L’infinito come un turbinoso vorticare di forme e segni che colmano ogni spazio. Già folgorato dagli intarsi a mosaico del pavimento del duomo di Siena, dove tiene la sua prima mostra, subirà come un’agnizione l’incanto delle decorazioni moresche dell’Ahlambra. Cogliendo il senso cifrato di quei ghirigori colorati e smaglianti: la sfida impossibile di rendere omaggio al creato, avvicinarne la prefezione, senza infrangere il divieto di rappresentare e dar forma alle Creature e al Dio che le ha generate.

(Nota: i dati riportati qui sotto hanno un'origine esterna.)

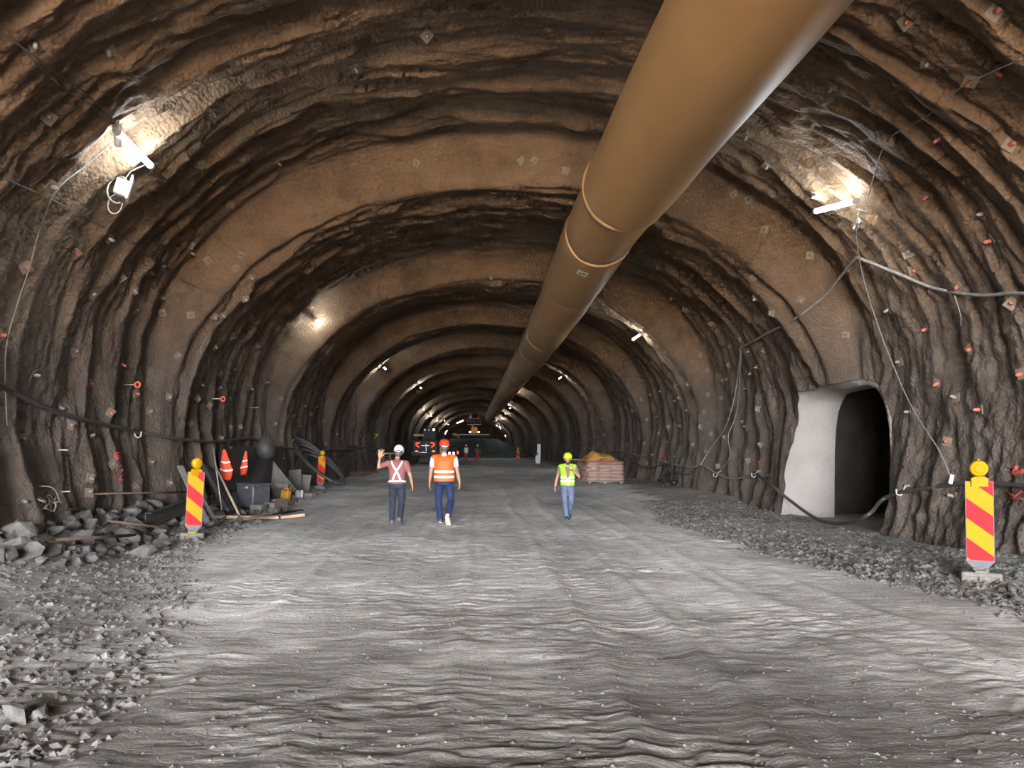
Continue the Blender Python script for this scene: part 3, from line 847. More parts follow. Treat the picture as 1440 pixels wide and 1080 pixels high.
left_px = [(30, 617), (31, 704), (125, 614), (125, 693), (158, 653), (127, 672), (98, 598), (155, 580, 1), (170, 512, 1), (125, 540, 1), (210, 580), (212, 650), (189, 685), (238, 679), (216, 715), (47, 527), (105, 495), (83, 573), (130, 414), (72, 262), (36, 376, 1), (106, 356, 1), (188, 408), (189, 435), (152, 335), (170, 390), (227, 418), (228, 440), (228, 374), (268, 443), (250, 500), (237, 558), (268, 595), (282, 540), (301, 488), (309, 524), (278, 560), (323, 600), (308, 545), (295, 570), (311, 617), (292, 366), (268, 355), (332, 377), (324, 287), (338, 220), (391, 228), (281, 231), (302, 158), (268, 344), (210, 382), (50, 60), (153, 69), (68, 165), (302, 445), (313, 443), (345, 420), (362, 487), (326, 473), (270, 293), (339, 359), (353, 390), (0, 472, 1), (190, 553, 1)]
right_px = [(1275, 30, 1), (1399, 17, 1), (1305, 88), (1261, 121, 1), (1365, 114, 1), (1250, 198, 1), (1322, 193, 1), (1419, 204, 1), (1305, 275, 1), (1384, 300), (1395, 338, 1), (1347, 403, 1), (1285, 380, 1), (1422, 427, 1), (1204, 317), (1147, 172), (1078, 232), (1147, 275), (1075, 323), (1053, 281), (1032, 273), (1086, 272), (1277, 358), (1304, 462, 1), (1365, 491, 1), (1320, 538, 1), (1379, 576, 1), (1332, 621, 1), (1387, 662), (1266, 509), (1280, 579), (1342, 698), (1437, 525, 1), (1250, 435), (1190, 470), (1055, 493), (1075, 493), (1043, 477), (1027, 487), (1025, 513), (1056, 524), (1017, 535), (1015, 560), (1066, 575), (1045, 592), (1070, 625), (1052, 648), (1085, 440), (1063, 418), (1017, 399), (1139, 359), (1126, 422), (1060, 390), (950, 383), (926, 375), (945, 420), (975, 400), (963, 436), (1000, 455), (985, 500), (995, 520), (968, 540), (955, 560), (990, 580), (1000, 610), (985, 600), (975, 625), (940, 600), (925, 585), (915, 555), (905, 535), (1345, 560), (1400, 100, 1), (1170, 120), (1050, 190)]
done = []
for q in left_px:
    p, n = hit(q[0], q[1]); done.append(p); o = len(q) > 2
    bolt(p, n, *(LLO if o else LL), o)
for q in right_px:
    p, n = hit(q[0], q[1]); done.append(p); o = len(q) > 2
    bolt(p, n, *(LRO if o else LR), o)
for q in [(752, 225), (733, 226), (795, 240), (585, 229), (693, 275), (685, 330), (690, 390), (681, 341), (600, 50), (500, 95)]:
    p, n = hit(q[0], q[1]); done.append(p); bolt(p, n, 'small bolt head standing out of the tunnel crown', GC)
# staggered pattern deeper in
for side, o, lab in ((-1, wall_left, LL), (1, wall_right, LR)):
    y = 21.0; row = 0
    while y < 56:
        for k in range(4):
            z = .9 + k * 1.05 + (.5 if row % 2 else 0) + RNG.uniform(-.15, .15)
            yy_ = y + RNG.uniform(-.25, .25)
            h = cast_side(CX, yy_, z, side, 0, o)
            if h and all((h[0] - d).length > .55 for d in done) and z < 4.2:
                done.append(h[0]); bolt(h[0], h[1], *lab)
        y += 1.25 + .02 * y; row += 1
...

Ma il suo è uno sguardo laico, la sua ambizione d’autore un delirio d’onnipotenza: i tasselli geometrici con cui ricama la superficie piatta del foglio finiscono inesorabilmente per imprigionare figure riconoscibili e poi per restituirgli la vita e la libertà. Le tessere del puzzle diventano corpi stilizzati di rettili, uccelli, omini, cavalli che si staccano dal piano, rivendicano movimento, ne sperimentano l’ebrezza, per poi magari ripiombare nella vita congelata del segmento, della piastrella, tornare pavimento. Come appunto avviene nel pannello lunghissimo di uno dei suoi capolavori: Le Metamorfosi (nella foto sopra). Un gioco di prestigio, come tutti quelli che animeranno il suo repertorio successivo. Una costruzione di mondi paralleli, di universi che si sfaldano in un vorticare di sfere, si srotolano sul modello dei nastri di Moebius, sagomando volti come sbucciando arance, rappresentando interni popolati di chimere e incastri di nicchie riprese da angolazioni sovrapposte. Il tempo rubato da un mutamento di sguardo. Viaggi psichedelici che conquisteranno negli Anni Sessanta il mondo degli hippie, cui Escher deve parte della sua popolarità. Diventerà una sorta di guru questo straordinario maestro visionario. Ma morirà da solo, in una specie di ospizio, continuando fino all’ultimo a disegnare. A fare e disfare con i suoi trucchi da mago prigioni da cui non riuscirà mai ad evadere. Un maestro potente ed inerme.